Review de Edileuza Coelho, poeta, sobre Panthalassa, o novo livro da autora brasileira Isadora Salazar.


Ler Panthalassa é aconchegar-se mesmo sobre metralhadoras. É ficar frente a frente com as múltiplas Isa0doras aglutinadas à espinha do texto. Na solidão pandêmica que enlutou o planeta, a solidão de uma Arca de Noé-apartamento às avessas: não quer salvar o mundo, mas sobreviver a ele – Isadora, tal qual Maiakoviski, “toca a flauta de sua própria coluna vertebral”, pois o mundo são as horas que se arrastam devagar e caem no tempo, e formam risos, peixes, e formam dores…Não…nesta Arca não há casal de pombos alvos – salvar o que restou de humano em meio ao “dilúvio-dores”, é que é preciso! Em um texto onde se entrelaçam o trágico e o cru, dialogando de modo crítico com o leitor e a própria vida, um brinco de joaninhas de rubi e um cacho de algodão doce multicolorido sintetizam o assombro da delicadeza e da crueza da vida. Aqui, a graça alcançada é permanecer viva, é manter o sangue túrgido e quente a correr nas ramas de veias, como a aramar um bonsai. Aqui, Deus não é condenador nem redentor, tampouco esse dilúvio durou “apenas” 40 dias! ” E o túmulo dela foram as gretas do ralo de um grande banheiro azul”, nestas linhas, Isadora, chora até escoar-se por inteira pelo ralo do banheiro. Mas não um banheiro qualquer- um banheiro azul de mulher, um banheiro com fendas sexuais. A autora é a própria Arca lutando para respirar na solidão claustrofóbica de um apartamento “com duas filhas e quatro gatas, ou, ao menos, não esquecer que ainda é humana, mesmo que, para isso, precise comungar com os seres anaeróbicos do ralo do banheiro.

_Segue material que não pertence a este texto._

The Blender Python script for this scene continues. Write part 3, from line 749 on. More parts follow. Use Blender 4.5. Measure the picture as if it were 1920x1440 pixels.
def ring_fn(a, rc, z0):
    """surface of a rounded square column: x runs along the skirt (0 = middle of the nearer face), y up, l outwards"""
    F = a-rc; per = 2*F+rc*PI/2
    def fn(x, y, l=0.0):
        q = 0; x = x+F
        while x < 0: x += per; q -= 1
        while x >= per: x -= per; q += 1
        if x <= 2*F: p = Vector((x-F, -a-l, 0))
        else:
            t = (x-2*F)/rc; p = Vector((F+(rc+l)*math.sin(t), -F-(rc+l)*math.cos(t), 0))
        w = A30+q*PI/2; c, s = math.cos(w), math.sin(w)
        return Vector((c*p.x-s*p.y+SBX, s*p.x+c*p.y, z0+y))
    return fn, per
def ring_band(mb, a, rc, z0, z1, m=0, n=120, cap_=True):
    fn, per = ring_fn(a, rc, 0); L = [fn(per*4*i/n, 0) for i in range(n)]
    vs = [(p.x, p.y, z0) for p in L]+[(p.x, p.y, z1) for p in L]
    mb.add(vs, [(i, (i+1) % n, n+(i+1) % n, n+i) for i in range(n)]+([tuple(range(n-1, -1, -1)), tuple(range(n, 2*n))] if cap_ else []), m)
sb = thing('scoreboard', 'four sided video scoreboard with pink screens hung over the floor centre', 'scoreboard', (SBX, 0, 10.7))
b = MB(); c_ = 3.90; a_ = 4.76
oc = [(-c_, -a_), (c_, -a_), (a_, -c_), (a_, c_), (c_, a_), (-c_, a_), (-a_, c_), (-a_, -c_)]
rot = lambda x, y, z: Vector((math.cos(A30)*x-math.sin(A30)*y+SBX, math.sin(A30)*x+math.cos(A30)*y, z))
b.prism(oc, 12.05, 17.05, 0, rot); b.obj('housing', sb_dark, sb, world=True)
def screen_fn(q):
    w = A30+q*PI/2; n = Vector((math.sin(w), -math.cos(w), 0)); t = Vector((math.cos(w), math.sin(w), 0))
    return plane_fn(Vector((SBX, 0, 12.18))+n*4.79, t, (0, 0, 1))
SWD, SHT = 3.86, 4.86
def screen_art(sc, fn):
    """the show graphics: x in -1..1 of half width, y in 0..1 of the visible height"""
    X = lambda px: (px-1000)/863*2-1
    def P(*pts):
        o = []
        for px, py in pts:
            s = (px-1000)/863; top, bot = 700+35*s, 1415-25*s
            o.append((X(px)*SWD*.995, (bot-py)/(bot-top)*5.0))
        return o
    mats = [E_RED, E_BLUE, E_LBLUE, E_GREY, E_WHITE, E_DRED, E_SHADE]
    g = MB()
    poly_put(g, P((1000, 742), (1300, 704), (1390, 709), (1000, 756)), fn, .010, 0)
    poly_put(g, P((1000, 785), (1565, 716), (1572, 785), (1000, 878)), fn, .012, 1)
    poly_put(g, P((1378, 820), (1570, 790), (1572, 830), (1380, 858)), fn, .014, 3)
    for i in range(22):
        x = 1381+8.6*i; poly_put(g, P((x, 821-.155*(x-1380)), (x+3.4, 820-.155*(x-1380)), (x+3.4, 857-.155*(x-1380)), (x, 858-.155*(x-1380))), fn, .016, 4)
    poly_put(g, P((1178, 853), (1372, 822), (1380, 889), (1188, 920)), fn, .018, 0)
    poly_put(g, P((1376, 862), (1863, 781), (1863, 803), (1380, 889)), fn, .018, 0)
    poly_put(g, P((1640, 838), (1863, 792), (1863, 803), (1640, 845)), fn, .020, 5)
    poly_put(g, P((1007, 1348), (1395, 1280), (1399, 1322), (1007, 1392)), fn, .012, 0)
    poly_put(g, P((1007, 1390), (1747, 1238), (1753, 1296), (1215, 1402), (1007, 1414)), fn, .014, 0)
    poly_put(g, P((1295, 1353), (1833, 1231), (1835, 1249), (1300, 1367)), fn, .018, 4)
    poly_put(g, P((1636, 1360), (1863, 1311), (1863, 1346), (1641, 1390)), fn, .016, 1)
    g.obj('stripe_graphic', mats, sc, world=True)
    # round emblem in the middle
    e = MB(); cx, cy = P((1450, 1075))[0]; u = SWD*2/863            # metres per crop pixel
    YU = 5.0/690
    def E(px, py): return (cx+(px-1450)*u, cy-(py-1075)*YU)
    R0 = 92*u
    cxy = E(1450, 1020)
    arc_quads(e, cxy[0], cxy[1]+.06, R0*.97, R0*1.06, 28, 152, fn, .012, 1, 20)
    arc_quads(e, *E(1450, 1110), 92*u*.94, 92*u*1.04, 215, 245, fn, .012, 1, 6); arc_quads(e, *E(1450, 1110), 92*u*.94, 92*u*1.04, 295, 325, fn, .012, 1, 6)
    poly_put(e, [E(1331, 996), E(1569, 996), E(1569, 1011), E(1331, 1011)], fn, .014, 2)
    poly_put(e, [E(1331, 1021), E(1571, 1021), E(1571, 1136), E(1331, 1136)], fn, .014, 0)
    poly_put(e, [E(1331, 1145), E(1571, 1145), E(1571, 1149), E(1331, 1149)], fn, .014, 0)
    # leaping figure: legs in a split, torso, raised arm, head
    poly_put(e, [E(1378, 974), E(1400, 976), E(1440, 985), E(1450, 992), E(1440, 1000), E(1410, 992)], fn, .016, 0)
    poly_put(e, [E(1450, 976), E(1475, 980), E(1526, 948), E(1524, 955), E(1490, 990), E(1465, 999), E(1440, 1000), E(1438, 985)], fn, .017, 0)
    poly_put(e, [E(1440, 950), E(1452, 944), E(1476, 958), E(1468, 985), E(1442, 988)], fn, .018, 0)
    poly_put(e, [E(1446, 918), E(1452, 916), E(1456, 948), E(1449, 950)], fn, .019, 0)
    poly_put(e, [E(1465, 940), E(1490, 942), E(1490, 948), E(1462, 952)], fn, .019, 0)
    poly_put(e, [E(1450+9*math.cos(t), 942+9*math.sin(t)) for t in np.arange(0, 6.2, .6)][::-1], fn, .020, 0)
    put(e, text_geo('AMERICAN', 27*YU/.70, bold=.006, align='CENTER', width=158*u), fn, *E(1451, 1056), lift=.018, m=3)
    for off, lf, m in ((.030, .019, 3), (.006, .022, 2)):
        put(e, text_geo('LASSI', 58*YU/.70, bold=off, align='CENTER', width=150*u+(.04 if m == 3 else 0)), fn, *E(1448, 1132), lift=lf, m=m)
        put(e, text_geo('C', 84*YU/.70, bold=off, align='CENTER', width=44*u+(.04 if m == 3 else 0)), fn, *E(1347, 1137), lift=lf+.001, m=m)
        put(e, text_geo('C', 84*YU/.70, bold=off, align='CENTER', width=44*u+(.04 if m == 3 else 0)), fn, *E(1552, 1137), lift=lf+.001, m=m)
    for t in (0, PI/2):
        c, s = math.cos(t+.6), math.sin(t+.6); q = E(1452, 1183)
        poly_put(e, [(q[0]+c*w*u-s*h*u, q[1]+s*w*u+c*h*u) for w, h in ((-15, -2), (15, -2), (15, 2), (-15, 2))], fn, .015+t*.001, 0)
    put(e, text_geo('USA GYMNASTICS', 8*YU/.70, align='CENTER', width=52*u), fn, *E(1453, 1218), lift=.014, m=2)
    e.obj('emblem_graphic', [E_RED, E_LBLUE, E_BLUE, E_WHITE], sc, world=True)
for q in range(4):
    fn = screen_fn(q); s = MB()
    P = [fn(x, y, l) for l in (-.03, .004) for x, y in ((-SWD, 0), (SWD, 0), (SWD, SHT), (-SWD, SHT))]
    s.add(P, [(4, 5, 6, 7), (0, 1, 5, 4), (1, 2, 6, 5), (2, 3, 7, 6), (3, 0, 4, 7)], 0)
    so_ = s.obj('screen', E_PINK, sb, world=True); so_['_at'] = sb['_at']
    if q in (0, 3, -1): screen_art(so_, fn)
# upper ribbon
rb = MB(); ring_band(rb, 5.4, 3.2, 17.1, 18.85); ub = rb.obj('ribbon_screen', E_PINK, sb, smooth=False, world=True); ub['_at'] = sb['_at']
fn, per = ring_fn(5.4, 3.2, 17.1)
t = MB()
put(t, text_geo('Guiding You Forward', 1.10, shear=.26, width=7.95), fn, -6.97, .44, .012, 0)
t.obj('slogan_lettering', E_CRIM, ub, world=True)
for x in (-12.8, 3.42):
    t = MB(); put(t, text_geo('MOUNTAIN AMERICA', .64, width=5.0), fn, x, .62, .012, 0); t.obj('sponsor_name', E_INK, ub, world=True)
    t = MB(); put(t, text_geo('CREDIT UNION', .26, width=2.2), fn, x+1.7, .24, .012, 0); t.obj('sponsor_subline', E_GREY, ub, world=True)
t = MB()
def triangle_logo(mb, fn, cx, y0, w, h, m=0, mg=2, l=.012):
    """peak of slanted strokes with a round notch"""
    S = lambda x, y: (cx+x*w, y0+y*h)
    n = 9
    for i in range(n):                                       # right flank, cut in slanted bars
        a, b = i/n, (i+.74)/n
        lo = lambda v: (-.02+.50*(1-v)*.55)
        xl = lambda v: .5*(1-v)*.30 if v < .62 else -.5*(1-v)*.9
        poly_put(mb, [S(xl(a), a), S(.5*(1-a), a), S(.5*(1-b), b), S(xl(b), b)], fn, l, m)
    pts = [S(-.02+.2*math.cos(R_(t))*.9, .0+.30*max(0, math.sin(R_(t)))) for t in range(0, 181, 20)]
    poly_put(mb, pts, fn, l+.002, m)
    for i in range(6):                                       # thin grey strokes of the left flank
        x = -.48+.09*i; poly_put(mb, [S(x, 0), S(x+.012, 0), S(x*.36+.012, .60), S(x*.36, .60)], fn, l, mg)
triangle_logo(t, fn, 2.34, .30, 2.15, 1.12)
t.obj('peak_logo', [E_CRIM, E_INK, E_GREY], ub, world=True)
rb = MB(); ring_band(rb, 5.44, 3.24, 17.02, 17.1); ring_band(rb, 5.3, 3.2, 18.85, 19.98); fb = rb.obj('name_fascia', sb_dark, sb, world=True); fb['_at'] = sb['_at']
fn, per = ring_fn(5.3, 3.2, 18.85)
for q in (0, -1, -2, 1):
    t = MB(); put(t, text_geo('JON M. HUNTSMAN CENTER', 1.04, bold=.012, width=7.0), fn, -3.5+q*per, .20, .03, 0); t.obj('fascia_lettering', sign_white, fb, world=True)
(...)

As imagens de Panthalassa nos levam à reflexão sobre o estranho caos organizado que é a vida: dormimos, acordamos, sorrimos, choramos, e tentamos retirar aquela mancha que jamais sairá do prato de porcelana. Da fala mansa e meiga de Isadora Salazar não restou pedra sobre pedra em muitos parágrafos de Panthalassa: porque a vida é um movimento contínuo de rupturas. E bate. E dói. Então é preciso gritar ” e o meu brado caixa alta reverbera no chute de outras portas”. Ou acinzentar os amarelos-céreos com “urubus rasantes próximos demais ao vítreo de todos os olhos ensombreiam tudo que é pálpebras, espelhos e manhãs.” Se da Arca de Noé nada restou do sangue desbotado sob a água; de Panthalassa restou tudo: texto original e irretocável, em carne, sangue, ossos e vértebras.